July: Celebrate Achievement

Little kids celebrate all the time. And celebration is encouraged within preschools – especially when someone does the right thing or helps another person. We need more celebration today, so make July ‘Celebration Month’ – and make a big deal of it when people go the extra mile, or help someone else out.

 

August: Don’t be Afraid to Fail

There is way too much fear of failure in today’s organizations. Risk management departments are out of control – quelling innovation, fresh thinking and creativity to such an extent that they are creating business risks in and of themselves. That’s because other organizations without overly strict legal or risk management departments come along with cool ideas and innovations that customers like better. And the efforts to manage risk become bigger than the business goals they were originally intended to support, and organizations collapse under the weight of their own legal and risk management rules. So don’t seek to fail, but don’t be afraid of failure.

 

September: Remember to ‘take a deep breath and use words’

‘Take a deep breath and use words’ is an actual quote I heard from a preschool teacher who was dealing with a particularly hysterical two-year old at the daycare where my son went. I think that ‘take a deep breath and use words’ is enlightened thinking and wise counsel. There is too much uncooperative and passive-aggressive behaviour in today’s workplace. So this September, when you encounter someone acting like a two-year old in the workplace, see their behavior for what it is. Don’t react with equal and opposite aggression in the moment. Take that deep breath, and when the time is right, ask them if everything is okay. Because if their actions are particularly bad, there is a chance that things that have nothing to do with your work and they are not okay.

 

October: Have a Vision and Communicate it Relentlessly.

When change is going to happen in a preschool – such as a kid moving from one room to another – the teachers build anticipation, talk about how awesome it is going to be, and create a sense of excitement around what’s to come. And they use the same themes, ideas, and words time after time. As teachers – they get bored of the same message. But each new kid is hearing it for the first time. So have an exciting and galvanizing vision for the future you and your organization are trying to create – and this October start to communicate that vision relentlessly.
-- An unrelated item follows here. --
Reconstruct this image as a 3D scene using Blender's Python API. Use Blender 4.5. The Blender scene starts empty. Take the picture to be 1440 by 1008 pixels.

It might feel like ‘Ground Hog Day’ from your perspective – repeating the same thing over and over again – but it is new and fresh and requires repetition for your audience.

 

November: Remember that the Shortest Distance Between Point A and Point B, Isn’t Necessarily a Straight Line

As parents of little kids can attest, rarely can you get kids dressed, fed, into winter clothes, bags packed, and out the door into properly-installed car seats without something going wrong or taking you off track. Such a process is rarely straightforward or military in its precision. You need to build in time for unexpected diaper changes or spills on clean clothes, let alone some kid throwing up on the floor just as you are about to get them out the door. The same principle applies to project management. So in November, remember to build in time for unexpected complications, time to consult and create buy-in, and time for opportunities that might present themselves along the way. Feeling or being rushed rarely works, and certainly makes the journey a lot harder.

 

December: Be a Superhero

When one of our kids used to put on his superhero cape, his physical posture improved, his language skills changed, and you could tell that there was no good deed that he felt he could not accomplish. If a cheap piece of felt can have that kind of an impact on a three year-old, then why can’t the rest of us simply remember that we too can be superheroes? And this isn’t about major achievements – it is about doing those little things every day that add up to having a huge impact. So in December, be a superhero. And deliver on the promise of who you could become.